0 posted 1999-10-30 04:51 AM


THRASHING WAVES OF SORROW YIELD-
PAINFUL TEARS; THIS HEART NO SHIELD.

DEEP WITHIN THE EYES I SEE -
PAIN, A HEART OF MISERY.

TWISTING WINDS; THE STORM WITHIN.
WHEN WILL HAPPINESS BEGIN?

RACING THOUGHTS, CRAZY MIND;
THE MEMORIES NOT LEFT BEHIND.

TREMBLING QUAKE, SHATTERED SOUL-
THE NEED TO RISE FROM THIS ABYSS HOLE....
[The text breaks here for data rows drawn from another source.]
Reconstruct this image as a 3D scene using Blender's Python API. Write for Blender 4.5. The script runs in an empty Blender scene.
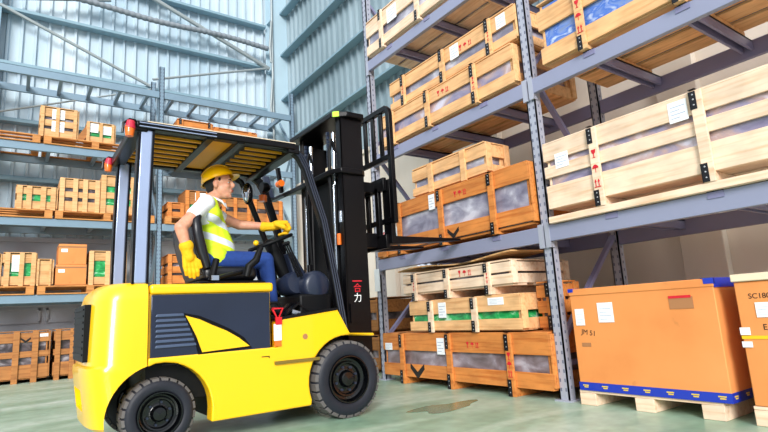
import bpy, bmesh, math, random
from mathutils import Vector, Matrix
random.seed(7)
C = bpy.context.scene.collection
PI = math.pi
sc = bpy.context.scene

# ------------------------------------------------------------------ materials
def lin(h):
    h = h.lstrip('#'); v = [int(h[i:i+2], 16)/255 for i in (0, 2, 4)]
    return tuple((c/12.92 if c <= .04045 else ((c+.055)/1.055)**2.4) for c in v) + (1,)

def base_mat(name, rough=.5, metal=0., coat=0., spec=.5):
    m = bpy.data.materials.new(name); m.use_nodes = True
    b = m.node_tree.nodes['Principled BSDF']
    b.inputs['Roughness'].default_value = rough; b.inputs['Metallic'].default_value = metal
    b.inputs['Coat Weight'].default_value = coat; b.inputs['Specular IOR Level'].default_value = spec
    return m, m.node_tree.nodes, m.node_tree.links, b

def tex(n, l, scale=(1, 1, 1), kind='Noise', ts=5., detail=4.):
    tc = n.new('ShaderNodeTexCoord'); mp = n.new('ShaderNodeMapping'); mp.inputs['Scale'].default_value = scale
    l.new(tc.outputs['Object'], mp.inputs['Vector'])
    t = n.new('ShaderNodeTex'+kind); t.inputs['Scale'].default_value = ts
    if kind == 'Noise': t.inputs['Detail'].default_value = detail
    l.new(mp.outputs['Vector'], t.inputs['Vector'])
    return t

def ramp(n, l, src, cols, pos=None):
    r = n.new('ShaderNodeValToRGB'); e = r.color_ramp.elements
    while len(e) < len(cols): e.new(.5)
    for i, c in enumerate(cols):
        e[i].position = pos[i] if pos else i/(len(cols)-1); e[i].color = lin(c)
    l.new(src, r.inputs[0]); return r

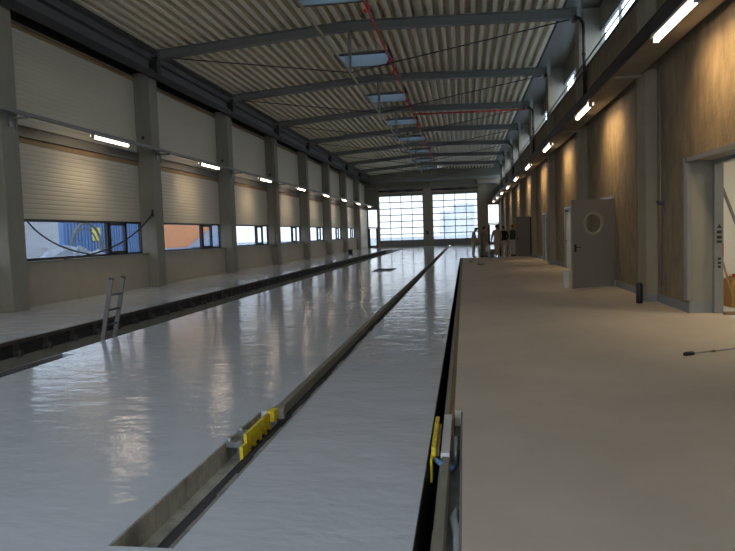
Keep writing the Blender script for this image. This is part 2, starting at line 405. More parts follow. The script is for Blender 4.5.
XL, ZL = -10.03, 4.47
l0 = lamp_left('glowing tube lamp on the left wall rail, nearest to the camera'); l0.location = (XL, 17.73, ZL)
for i in range(1, 8):
    dup(l0, (XL, 17.73 + BAY * i, ZL), 'glowing tube lamp on the left wall rail, %s to the camera' % ORD[i] if i < 7 else 'glowing tube lamp on the left wall rail, farthest from the camera')
for i in (1, 2): dup(l0, (XL, 17.73 - BAY * i, ZL), 'glowing tube lamp on the left wall rail, outside the photo')
XR, ZR = 3.12, 4.50
r0 = dup(l0, (XR, 10.30, ZR), 'largest glowing tube lamp at top right under the ledge', math.pi)
for ch in kids(r0):
    if ch.type == 'LIGHT':
        ch.data = ch.data.copy(); ch.data.energy = 27.0; ch.data.spread = math.radians(118); ch.data.color = (1, .68, .34); ch.rotation_euler = (0, math.radians(36), 0)
for o in [r0]: o['group'] = 'lamps under the right wall ledge'
for i in range(1, 9):
    d = dup(r0, (XR, 10.30 + BAY * i, ZR), 'glowing tube lamp under the right wall ledge, %s to the camera' % (ORD[i] if i < 8 else 'farthest of all'))
dup(r0, (XR, 10.30 - BAY, ZR), 'glowing tube lamp under the right wall ledge, outside the photo')

ra = thing('lamp_rail', 'twin grey conduit rail carrying lamps along the left columns', 'rail', (XL, 0, ZL))
b = BM(); box(b, -.05, .05, YB, YF - .4, .10, .18); obj('support_channel', b, M['steel'], ra)
for cx_, cz_, cr_ in ((-.16, .20, .028), (-.27, .24, .022)):
    b = BM(); tube(b, [(cx_, YB, cz_), (cx_, YF - .4, cz_)], cr_, 8); obj('conduit', b, M['galv'], ra)
b = BM(); box(b, -.46, .05, -.03, .03, .05, .10); box(b, -.46, -.42, -.06, .06, -.12, .25); tube(b, [(-.30, 0, .05), (-.30, 0, -.20)], .014, 6)
a0 = obj('wall_arm', b, M['galv'], ra); a0.location.y = GY(-1)
for k in range(0, 8):
    c = a0.copy(); C.objects.link(c); c.location.y = GY(k)

# ------------------------------------------------------------------ right wall
XA = 3.85
def wall_open(bm, x0, x1, ya, yb, za, zb, opens):
    opens = sorted(opens); y = ya
    for (p, q, h) in opens:
        box(bm, x0, x1, y, p, za, zb); box(bm, x0, x1, p, q, h, zb); y = q
    box(bm, x0, x1, y, yb, za, zb)
OP = [(8.3, 11.95, 2.63), (17.62, 19.15, 2.32), (24.35, 25.85, 2.30), (31.3, 32.9, 2.25), (38.05, 39.1, 2.28)]
bm = BM(); wall_open(bm, XA, 4.22, YB, YF, 0, 6.5, OP)
wr = obj('wall_right', bm, M['rough']); struct(wr, 'rough brown right hall wall with door openings', 'wall')
bm = BM(); box(bm, XA, 4.45, YB, YF, 6.44, 6.52)
obj('clerestory_sill', bm, M['steeldark'], wr)
bm = BM(); box(bm, 4.30, 4.45, YB, YF, 7.62, 8.35); box(bm, 4.30, 4.45, YB, YF, 6.5, 6.62)
for k in range(-2, 8): box(bm, 3.80, 4.45, GY(k) - .05, GY(k) + .25, 6.5, 8.3)
obj('clerestory_reveal', bm, M['conc'], wr)
n = 9
for k in range(-2, 9):
    y0, y1 = max(YB, GY(k - 1) + .25), min(GY(k) - .05, YF)
    t = sthing('window_%d' % n, 'high clerestory strip window in the right wall, bay %s' % (ORD[k] + ' to the camera' if k >= 0 else 'behind the camera'), 'window', (4.36, 0, 0)); n += 1
    b = BM(); box(b, -.04, .04, y0, y1, 6.62, 6.67); box(b, -.04, .04, y0, y1, 7.57, 7.62)
    m = 3
    for i in range(m + 1):
        yy = y0 + (y1 - y0) * i / m; box(b, -.04, .04, yy - .025, yy + .025, 6.62, 7.62)
    obj('window_frame', b, M['steel'], t)
    b = BM(); box(b, -.01, .01, y0, y1, 6.67, 7.57); obj('glass_pane', b, M['glass'], t)

def pillar(k, label):
    t = thing('concrete_pillar', label, 'pillar', (3.63, GY(k) - .05 + .7 * 0, 0), 0, 'pillars along the right wall')
    b = BM(); box(b, 0, .24, 0, .62, 0, 7.95); o = obj('shaft', b, M['pillar'], t)
    bv = o.modifiers.new('bevel', 'BEVEL'); bv.width = .012; bv.segments = 2
    b = BM(); box(b, -.50, .0, .24, .34, 4.55, 4.60); obj('ledge_bracket', b, M['pillar'], t)
    return t
p0 = pillar(0, 'pale concrete pillar left of the big doorway, nearest to the camera'); p0.location.y = 13.85
for k in range(-2, 8):
    if k: dup(p0, (3.63, 13.85 + BAY * k, 0), 'pale concrete pillar on the right wall, %s' % ((ORD[k] + ' to the camera') if k > 0 else 'outside the photo'))
# ledge
lg = thing('lamp_ledge', 'long dark ledge over the lamps of the right wall', 'ledge', (0, 0, 0))
b = BM(); box(b, 3.07, 3.60, YB, YF - .02, 4.60, 4.68); obj('ledge_slab', b, M['pillar'], lg)
b = BM(); box(b, 3.03, 3.07, YB, YF - .02, 4.60, 4.83); box(b, 3.60, 3.625, YB, YF - .02, 4.60, 4.80); obj('ledge_edge', b, M['black'], lg)
b = BM(); tube(b, [(3.10, YB, 4.90), (3.10, YF, 4.90)], .018, 6); obj('edge_cable', b, M['black'], lg)
# thin cables / pipes along clerestory
t = thing('conduit_run', 'thin twin conduits running in front of the right clerestory windows', 'pipe', (0, 0, 0))
for x, z in ((3.58, 6.12), (3.58, 6.32)):
    b = BM(); tube(b, [(x, YB, z), (x, YF, z)], .02, 6); obj('conduit', b, M['steeldark'], t)
# black drain pipes next to the pillars
b = BM(); tube(b, [(-.20, 0, 8.0), (-.05, 0, 7.92), (.06, 0, 7.78), (.08, 0, 7.5), (.08, 0, 4.7)], .05, 8)
tube(b, [(.08, 0, 6.9), (.08, 0, 6.8)], .065, 8)
d0 = obj('drain_pipe', b, M['black']); tag(d0, 'black rainwater pipe beside a right wall pillar, nearest pipe', 'pipe', 'rainwater pipes beside the right pillars'); d0.location = (3.68, 21.1, 0)
for i, k in enumerate((3, 5, 7)):
    if k > 7: continue
    c = d0.copy(); C.objects.link(c); c.location.y = 21.1 + BAY * (k - 1)
    c['label'] = 'black rainwater pipe beside a right wall pillar, %s pipe' % ['second nearest', 'third nearest', 'farthest'][i]
# thin conduit by the first pillar
t = thing('wall_conduit', 'thin grey conduit beside the nearest right wall pillar', 'pipe', (3.80, 13.45, 0))
b = BM(); tube(b, [(0, 0, .35), (0, 0, 4.6)], .017, 8); obj('conduit', b, M['steel'], t)
b = BM(); box(b, -.05, .05, -.04, .04, 1.93, 2.0); tube(b, [(-.06, 0, 1.96), (-.06, 0, 2.02)], .02, 8); obj('socket_box', b, M['steeldark'], t)
# skirting on the right wall
bm = BM()
for (p, q) in ((11.95, 17.55), (19.25, 24.3), (25.95, 31.2), (33.0, 38.0)): box(bm, XA - .02, XA + .01, p, q, 0, .16)
box(bm, XA - .02, 4.23, 11.93, 11.96, 0, .20)
for k in range(0, 5):
    y = 13.85 + BAY * k; box(bm, 3.61, 3.87, y - .02, y + .64, 0, .14)
struct(obj('baseboard_right', bm, M['skirt']), 'blue grey skirting along the right wall', 'baseboard')
bm = BM()
for k in range(-1, 9):
    box(bm, -10.86, -10.83, max(YB, GY(k - 1) + .3), min(GY(k) - .3, YF), 0, .07)
struct(obj('baseboard_left', bm, M['parapet']), 'low pale upstand along the left wall', 'baseboard')

# big doorway with steel frame, white room behind
t = sthing('door_9', 'wide open doorway into the bright white side room', 'doorway', (0, 0, 0))
b = BM(); box(b, 3.80, 3.86, 8.25, 12.02, 2.60, 2.68); box(b, 3.80, 3.86, 11.93, 12.02, .22, 2.68); box(b, 3.79, 3.81, 11.98, 12.08, .22, 2.68)
obj('edge_angle', b, M['galv'], t)
b = BM(); box(b, 4.215, 4.36, 11.85, 11.97, 0, 2.63); box(b, 4.215, 4.36, 8.3, 11.85, 2.55, 2.63)
fr = obj('steel_frame', b, M['galv'], t)
b = BM(); box(b, 3.86, 4.215, 11.935, 11.955, .16, 2.63); box(b, 3.86, 4.215, 8.3, 11.94, 2.615, 2.632); obj('jamb_lining', b, M['conc'], t)
b = BM(); box(b, 4.25, 4.33, 11.840, 11.851, 1.37, 1.42); box(b, 4.25, 4.33, 11.840, 11.851, 1.28, 1.33, 1); box(b, 4.25, 4.33, 11.840, 11.851, 1.21, 1.25, 1)
for i in range(3): box(b, 4.265 + .0, 4.315, 11.840, 11.851, .78 + .07 * i, .82 + .07 * i, 1)
prism(b, [(4.25, 1.46), (4.33, 1.46), (4.29, 1.53)], 11.840, 11.851, 2)
obj('warning_sticker', b, [M['steeldark'], M['frame'], M['steeldark']], fr)
b = BM(); box(b, 4.345, 4.36, 11.840, 11.851, .98, 1.20); obj('red_sticker', b, M['red'], fr)
b = BM(); box(b, 4.30, 4.46, 11.60, 11.72, .0, .05); tube(b, [(4.38, 11.60, .03), (4.38, 11.55, .03)], .02, 6); obj('floor_stop', b, M['brown'], t)
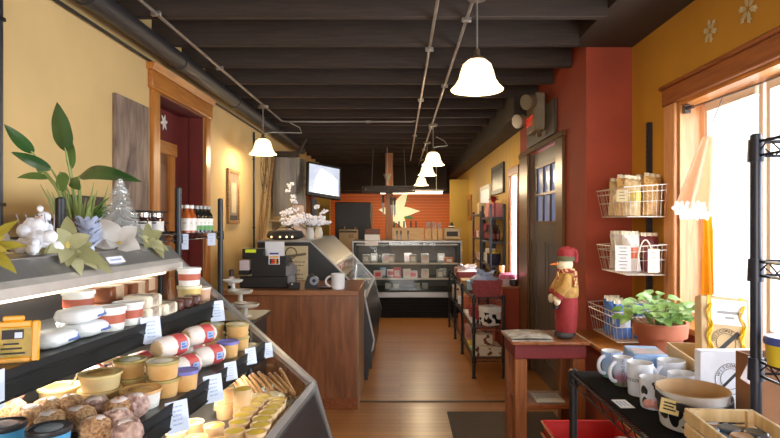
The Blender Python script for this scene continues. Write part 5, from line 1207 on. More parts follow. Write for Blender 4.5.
# two dark shelving units standing on the ledge
SHB = M('unit_dark', (34,36,50), .4, .2)
def unit(label, x0, x1, y0, y1, zs, zt):
    t = thing('shelf_unit', label, 'shelving unit', ((x0+x1)/2,(y0+y1)/2,LG))
    for x in (x0,x1):
        for y in (y0,y1):
            m = MB(SHB); m.box(x-.016,y-.016,LG,x+.016,y+.016,zt,.003); part('post', m, t, world=True)
    for z in zs:
        m = MB(SHB); m.box(x0-.012,y0-.012,z-.03,x1+.012,y1+.012,z,.003); part('shelf', m, t, world=True)
unit('dark shelving unit on the ledge with dark bottles and a pink gift on top', 1.215, 1.395, 7.50, 8.25, (1.04,1.36,1.685), 1.86)
unit('farther dark shelving unit on the ledge holding red and white boxes', 1.215, 1.395, 8.42, 9.25, (1.04,1.38,1.74), 1.78)
t = thing('pink_gift_stack', 'pink boxed gift with a dark red bow on top of the near shelving unit', 'gift', (1.28,7.7,1.686)); m = MB(M('gift_rose', (196,116,116), .5)); m.box(1.19,7.56,1.686,1.39,7.86,1.80,.006); m.box(1.20,7.58,1.80,1.38,7.84,1.88,.006); part('boxes', m, t, world=True)
m = MB(M('bow_red', (150,26,34), .5)); c = Vector((1.28,7.66,1.88)); rr = random.Random(5)
for k in range(12):
    a = 2*PI*k/12; m.leaf(c, c+Vector((math.cos(a)*.10,math.sin(a)*.1,.03+.06*(k%3)*.5)), .07, fold=.3, bend=.25)
m.use(M('ribbon_dark', (120,30,40), .5)); m.box(1.268,7.557,1.69,1.292,7.8,1.883); part('bow', m, t, 'dark red bow', world=True)
sb = bottle_p = None
def make_dark_bottle():
    tt = thing('dark_bottle','','bottle'); m = MB(M('wine_dark', (52,24,26), .15)); m.lathe([(0,0),(.032,0),(.034,.01),(.034,.13),(.014,.18),(.013,.22),(0,.22)], n=14); part('bottle', m, tt)
    m = MB(M('wine_label', (120,60,56), .5)); m.lathe([(.0345,.03),(.0352,.03),(.0352,.10),(.0345,.10)], n=14); part('label', m, tt); return tt
db = Proto(make_dark_bottle); i = 0
for x in (1.25,1.32): 
    for y in (7.57,7.72,7.87,8.02):
        db.put((x,y,1.361), label='%s dark bottle on the middle shelf of the near shelving unit' % ORD[i], group='dark bottles on the shelving unit'); i += 1
t = thing('dark_pot', 'dark blue-black round pot on the lower shelf of the near shelving unit', 'pot', (1.29,7.7,1.041)); m = MB(M('pot_navy', (40,44,66), .3)); m.lathe([(0,0),(.08,0),(.095,.03),(.095,.14),(.10,.15),(.088,.15),(.085,.02),(0,.015)], n=22); part('pot', m, t); m = MB(YEL); 
for k in range(7): m.ell((.05*math.cos(k),.05*math.sin(k),.155),(.03,.03,.025),8,6)
part('contents', m, t)
gift('small white box on the lower shelf of the near shelving unit, behind the pot', (1.29,8.0,1.041), .12, .12, .2, WHC)
i = 0
for (x,y,z,mt) in ((1.28,8.5,1.381,REDG),(1.28,8.75,1.381,WHC),(1.28,8.5,1.49,PNK),(1.28,9.0,1.381,REDG),(1.28,8.5,1.041,WHC),(1.28,8.75,1.041,MIX)):
    gift('%s red or white boxed good on the farther shelving unit' % ORD[i], (x,y,z), .15, .15, .105, mt, group='boxed goods on the farther shelving unit'); i += 1
gift('cream box standing on top of the farther shelving unit', (1.28,8.6,1.741), .16, .16, .17, M('box_cream', (214,190,150), .5))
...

© Copyright 1999 Delene Tracey Dunsmore, SA - All Rights Reserved
hoot_owl_rn
Member Patricius
since 1999-07-05
Posts 10750
Glen Hope, PA USA
1 posted 1999-10-30 11:32 AM


Dee...first and foremost...lose the caps. I absolutely hate to try and read a poem done in caps. To me that means you are screaming. If you write a well done poem, it can scream out for itself.
I really enjoyed this till the final line. The word Abyss acording to Webster is a deep pit...you are saying
the need to rise from this deep pit hole??
for one thing that makes no sense, for another the rhythm that is enforced so wonderfully through out is thrown off by that one word...perhaps something like...
the need to rise from this deep (or possibly dark) hole



[This message has been edited by hoot_owl_rn (edited 10-30-1999).]

-DEE-
Junior Member
since 1999-10-29
Posts 14
SOUTH AFRICA
2 posted 1999-10-31 02:13 AM


hoot_owl_rn
Thanks for taking time out to read this poem and giving me some feedback. About the CAPS - oops! At work I work in CAPS, and now I'm so use to it that I don't even realise that I'm "screaming" at the world...
The last line - I agree with you here.. this poem was written a week or two ago; but only as far as "Trembling quake, shattered soul..." - and there I it remained for some time; so I guess the last line was kind of "thrown together...".